Frankincense and Myrrh

Frankincense and Myrrh

About 15 men gathered to hear David Beavis and Don Gaff speak about the trade in frankincense and the history of agriculture in the arid lands of southern Arabia, the horn of Africa and the Negev.

Frankincense and myrrh were harvested as resins from trees and used widely.  Up to 3000 tons a year may have been traded. They were used as perfume and in burial rites, or embalming. They were so expensive that middlemen handling them were often strip-searched at the end of each day.

David traced the story of frankincense as far back as 1500 BC. Archaeological discoveries found pictures showing ships bringing frankincense trees from the Somali region to the Egyptian Queen Hatsheput

At the same time, domestication of camels in 1300 BC brought about increasing trade in frankincense and myrrh from the Dhofar region of Oman. Trade routes were partly by sea and partly by land. The sea routes included the area of what was Babylon. Perhaps it was from this area that the wise men/astrologers
brought their gifts to Jesus.

Nowadays the trade is only a few tons.

Don Gaff showed photos of small earthenware pots in which frankincense is burned. Small ventilation holes in the side of the pots allow the frankincense to burn slowly and the fragrant warm fumes to escape from the large opening at the top of the cup-shaped pots.

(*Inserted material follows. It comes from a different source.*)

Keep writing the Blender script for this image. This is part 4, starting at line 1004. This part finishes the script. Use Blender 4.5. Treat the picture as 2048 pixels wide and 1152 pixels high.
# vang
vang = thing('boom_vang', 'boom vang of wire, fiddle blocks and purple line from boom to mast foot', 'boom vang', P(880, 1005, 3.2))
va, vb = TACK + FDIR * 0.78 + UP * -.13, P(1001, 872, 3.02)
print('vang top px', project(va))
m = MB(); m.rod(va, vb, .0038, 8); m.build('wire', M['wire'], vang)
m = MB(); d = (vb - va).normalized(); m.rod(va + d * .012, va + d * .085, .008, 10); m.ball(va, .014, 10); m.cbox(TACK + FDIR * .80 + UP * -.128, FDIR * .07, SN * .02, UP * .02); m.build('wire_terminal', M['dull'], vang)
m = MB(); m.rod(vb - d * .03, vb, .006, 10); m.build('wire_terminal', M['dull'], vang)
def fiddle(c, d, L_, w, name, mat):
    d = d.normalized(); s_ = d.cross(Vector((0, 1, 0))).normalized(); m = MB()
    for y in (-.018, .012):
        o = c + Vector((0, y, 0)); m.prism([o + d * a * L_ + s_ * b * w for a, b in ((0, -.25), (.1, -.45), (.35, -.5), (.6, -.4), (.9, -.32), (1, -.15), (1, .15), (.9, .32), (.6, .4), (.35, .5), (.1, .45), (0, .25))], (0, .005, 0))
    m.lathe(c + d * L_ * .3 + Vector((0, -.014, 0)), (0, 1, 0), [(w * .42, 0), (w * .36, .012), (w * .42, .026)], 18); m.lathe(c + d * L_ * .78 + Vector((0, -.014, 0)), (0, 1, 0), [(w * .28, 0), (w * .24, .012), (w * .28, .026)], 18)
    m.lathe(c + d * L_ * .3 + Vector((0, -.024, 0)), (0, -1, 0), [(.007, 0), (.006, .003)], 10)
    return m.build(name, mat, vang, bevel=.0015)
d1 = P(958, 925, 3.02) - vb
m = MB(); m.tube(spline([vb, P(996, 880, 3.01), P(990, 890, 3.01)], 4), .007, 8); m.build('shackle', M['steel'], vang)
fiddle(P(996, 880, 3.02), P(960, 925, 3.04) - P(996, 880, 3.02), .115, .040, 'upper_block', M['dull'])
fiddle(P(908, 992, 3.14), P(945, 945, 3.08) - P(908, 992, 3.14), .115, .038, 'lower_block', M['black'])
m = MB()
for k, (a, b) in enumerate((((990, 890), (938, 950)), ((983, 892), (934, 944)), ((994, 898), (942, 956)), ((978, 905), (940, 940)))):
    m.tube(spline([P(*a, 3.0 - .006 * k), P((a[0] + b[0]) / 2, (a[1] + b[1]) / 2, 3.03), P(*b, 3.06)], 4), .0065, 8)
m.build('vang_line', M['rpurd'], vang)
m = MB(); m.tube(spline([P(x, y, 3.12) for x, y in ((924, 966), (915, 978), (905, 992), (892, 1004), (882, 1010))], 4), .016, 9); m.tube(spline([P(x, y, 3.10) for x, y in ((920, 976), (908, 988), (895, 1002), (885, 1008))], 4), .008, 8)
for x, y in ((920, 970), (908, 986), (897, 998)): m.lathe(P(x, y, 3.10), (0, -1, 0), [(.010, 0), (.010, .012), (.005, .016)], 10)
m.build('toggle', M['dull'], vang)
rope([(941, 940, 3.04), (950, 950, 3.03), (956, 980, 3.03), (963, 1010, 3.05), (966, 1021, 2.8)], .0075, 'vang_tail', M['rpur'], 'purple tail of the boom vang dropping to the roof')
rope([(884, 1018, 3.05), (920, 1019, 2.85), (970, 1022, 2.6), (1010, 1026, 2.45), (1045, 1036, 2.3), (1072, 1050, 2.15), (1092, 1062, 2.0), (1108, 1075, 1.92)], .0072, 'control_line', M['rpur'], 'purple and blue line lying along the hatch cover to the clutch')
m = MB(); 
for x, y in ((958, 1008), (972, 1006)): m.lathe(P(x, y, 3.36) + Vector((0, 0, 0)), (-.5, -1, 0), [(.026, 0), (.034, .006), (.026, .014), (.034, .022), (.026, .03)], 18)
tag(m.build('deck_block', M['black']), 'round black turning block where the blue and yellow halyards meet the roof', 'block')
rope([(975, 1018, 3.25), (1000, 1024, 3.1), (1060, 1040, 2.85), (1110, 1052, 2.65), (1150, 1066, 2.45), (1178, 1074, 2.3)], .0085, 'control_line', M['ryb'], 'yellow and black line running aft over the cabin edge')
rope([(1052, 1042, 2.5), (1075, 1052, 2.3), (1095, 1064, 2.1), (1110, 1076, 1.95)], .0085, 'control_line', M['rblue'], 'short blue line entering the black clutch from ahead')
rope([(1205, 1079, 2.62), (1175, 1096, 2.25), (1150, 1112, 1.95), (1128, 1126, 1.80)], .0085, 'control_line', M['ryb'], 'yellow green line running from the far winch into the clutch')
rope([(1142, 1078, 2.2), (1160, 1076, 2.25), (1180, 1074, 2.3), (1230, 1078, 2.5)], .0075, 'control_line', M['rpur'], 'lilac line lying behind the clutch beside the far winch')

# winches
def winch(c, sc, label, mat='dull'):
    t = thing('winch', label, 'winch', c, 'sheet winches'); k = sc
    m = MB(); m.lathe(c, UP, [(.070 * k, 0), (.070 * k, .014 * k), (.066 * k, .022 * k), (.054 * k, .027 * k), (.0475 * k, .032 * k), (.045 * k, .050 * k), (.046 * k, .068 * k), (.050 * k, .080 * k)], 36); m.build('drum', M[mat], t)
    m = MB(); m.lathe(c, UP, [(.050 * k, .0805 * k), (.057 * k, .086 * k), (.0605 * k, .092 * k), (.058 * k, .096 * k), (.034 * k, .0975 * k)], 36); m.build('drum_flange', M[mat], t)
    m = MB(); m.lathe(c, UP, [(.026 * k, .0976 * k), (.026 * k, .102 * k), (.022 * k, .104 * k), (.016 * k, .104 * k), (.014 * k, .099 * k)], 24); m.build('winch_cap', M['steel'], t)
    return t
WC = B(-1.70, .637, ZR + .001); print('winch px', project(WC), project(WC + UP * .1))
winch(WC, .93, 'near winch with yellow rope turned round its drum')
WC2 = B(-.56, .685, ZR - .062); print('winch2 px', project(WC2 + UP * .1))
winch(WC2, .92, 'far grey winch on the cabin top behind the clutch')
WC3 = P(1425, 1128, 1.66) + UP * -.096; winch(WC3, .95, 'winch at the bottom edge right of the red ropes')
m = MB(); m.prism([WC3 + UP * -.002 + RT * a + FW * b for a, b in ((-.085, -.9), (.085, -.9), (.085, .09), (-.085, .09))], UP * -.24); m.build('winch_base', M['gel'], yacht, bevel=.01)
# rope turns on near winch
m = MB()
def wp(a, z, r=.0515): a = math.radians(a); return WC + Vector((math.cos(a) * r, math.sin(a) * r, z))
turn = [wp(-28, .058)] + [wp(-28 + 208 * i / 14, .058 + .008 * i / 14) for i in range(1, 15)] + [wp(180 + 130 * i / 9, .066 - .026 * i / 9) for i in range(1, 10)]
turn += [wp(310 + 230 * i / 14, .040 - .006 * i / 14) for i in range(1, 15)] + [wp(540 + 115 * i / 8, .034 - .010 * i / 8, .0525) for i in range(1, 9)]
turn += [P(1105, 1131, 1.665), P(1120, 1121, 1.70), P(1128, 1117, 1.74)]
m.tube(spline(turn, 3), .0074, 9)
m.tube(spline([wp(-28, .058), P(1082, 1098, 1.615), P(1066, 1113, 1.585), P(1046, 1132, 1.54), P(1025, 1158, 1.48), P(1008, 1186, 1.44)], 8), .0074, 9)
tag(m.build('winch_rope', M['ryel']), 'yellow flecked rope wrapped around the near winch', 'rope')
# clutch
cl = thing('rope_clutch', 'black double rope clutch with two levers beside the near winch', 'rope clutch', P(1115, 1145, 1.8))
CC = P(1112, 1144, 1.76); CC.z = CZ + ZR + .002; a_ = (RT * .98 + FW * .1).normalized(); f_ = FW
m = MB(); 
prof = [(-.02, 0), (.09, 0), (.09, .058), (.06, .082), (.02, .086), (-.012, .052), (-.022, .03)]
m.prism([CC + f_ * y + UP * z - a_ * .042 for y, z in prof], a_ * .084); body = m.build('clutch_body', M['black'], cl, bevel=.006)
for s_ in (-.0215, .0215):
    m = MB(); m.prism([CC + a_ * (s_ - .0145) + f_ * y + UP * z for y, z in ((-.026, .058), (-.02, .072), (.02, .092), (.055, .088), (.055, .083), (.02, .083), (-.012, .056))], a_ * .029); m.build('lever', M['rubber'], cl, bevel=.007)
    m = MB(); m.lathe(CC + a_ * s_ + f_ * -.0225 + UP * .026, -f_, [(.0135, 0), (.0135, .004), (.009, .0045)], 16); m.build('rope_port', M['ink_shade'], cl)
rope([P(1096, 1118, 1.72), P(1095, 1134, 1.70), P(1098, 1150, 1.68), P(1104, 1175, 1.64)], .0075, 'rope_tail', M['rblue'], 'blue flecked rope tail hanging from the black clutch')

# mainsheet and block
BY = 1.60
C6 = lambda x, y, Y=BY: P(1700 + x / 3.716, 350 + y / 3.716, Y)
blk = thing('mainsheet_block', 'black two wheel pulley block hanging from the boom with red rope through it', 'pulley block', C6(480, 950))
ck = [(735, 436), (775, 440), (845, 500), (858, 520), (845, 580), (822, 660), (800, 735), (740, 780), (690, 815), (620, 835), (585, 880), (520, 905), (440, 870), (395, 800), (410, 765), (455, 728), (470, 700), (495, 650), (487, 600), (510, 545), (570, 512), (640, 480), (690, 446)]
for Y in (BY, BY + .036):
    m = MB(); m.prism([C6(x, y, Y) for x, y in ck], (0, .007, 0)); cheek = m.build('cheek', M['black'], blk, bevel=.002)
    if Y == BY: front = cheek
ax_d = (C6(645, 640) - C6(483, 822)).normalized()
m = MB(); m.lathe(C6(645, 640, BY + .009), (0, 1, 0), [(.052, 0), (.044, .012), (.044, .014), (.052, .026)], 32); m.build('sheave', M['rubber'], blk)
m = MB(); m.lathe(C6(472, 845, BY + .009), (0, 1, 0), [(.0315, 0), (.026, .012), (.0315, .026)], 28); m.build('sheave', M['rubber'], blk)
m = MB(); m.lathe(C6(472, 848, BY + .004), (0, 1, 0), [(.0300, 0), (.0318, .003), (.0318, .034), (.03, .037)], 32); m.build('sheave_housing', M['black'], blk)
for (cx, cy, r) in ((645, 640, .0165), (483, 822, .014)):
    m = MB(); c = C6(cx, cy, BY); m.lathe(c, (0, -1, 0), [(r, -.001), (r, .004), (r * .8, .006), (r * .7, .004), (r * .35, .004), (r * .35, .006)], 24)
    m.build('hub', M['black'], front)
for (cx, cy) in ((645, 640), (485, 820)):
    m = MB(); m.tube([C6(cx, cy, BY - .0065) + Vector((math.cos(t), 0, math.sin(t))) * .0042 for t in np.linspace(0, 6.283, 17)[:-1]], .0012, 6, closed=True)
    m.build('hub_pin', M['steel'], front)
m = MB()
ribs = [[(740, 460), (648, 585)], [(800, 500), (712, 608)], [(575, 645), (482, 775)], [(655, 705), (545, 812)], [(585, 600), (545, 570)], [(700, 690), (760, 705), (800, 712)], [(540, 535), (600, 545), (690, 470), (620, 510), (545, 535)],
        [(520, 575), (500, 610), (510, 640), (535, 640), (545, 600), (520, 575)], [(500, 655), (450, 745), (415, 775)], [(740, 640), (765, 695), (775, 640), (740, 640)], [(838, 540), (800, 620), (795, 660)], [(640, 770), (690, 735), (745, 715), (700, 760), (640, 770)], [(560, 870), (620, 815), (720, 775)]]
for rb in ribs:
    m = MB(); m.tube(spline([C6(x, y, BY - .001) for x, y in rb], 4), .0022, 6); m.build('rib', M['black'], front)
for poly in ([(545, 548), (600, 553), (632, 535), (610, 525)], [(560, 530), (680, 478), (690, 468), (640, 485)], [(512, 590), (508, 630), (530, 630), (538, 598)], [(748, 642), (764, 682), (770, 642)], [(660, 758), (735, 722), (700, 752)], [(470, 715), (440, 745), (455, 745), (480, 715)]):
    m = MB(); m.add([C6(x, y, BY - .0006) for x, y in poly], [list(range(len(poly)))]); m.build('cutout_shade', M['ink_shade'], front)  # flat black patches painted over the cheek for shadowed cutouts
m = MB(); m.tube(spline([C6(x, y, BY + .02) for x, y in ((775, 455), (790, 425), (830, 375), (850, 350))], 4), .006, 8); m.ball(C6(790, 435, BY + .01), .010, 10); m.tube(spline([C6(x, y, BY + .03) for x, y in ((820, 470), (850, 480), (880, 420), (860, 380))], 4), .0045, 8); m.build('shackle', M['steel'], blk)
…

Don also described a unique ancient method of making annual rainfalls of 4 inches amount to the equivalent of 30 inches, by helping the rain to track down long catchment slopes, consisting of loose earth, onto a smaller area for growing crop plants in stepped terraces filled with soil at the bottom of the slope. This happened from about 300 BC to about 640 AD in the Negev desert in southern present-day Israel.

He also told us of 2000-year old date seeds found in Herod’s fortress palace of Masada. These seeds still grew date trees when planted today. Carbon-dating was used to validate the seeds’ age and confound the sceptics!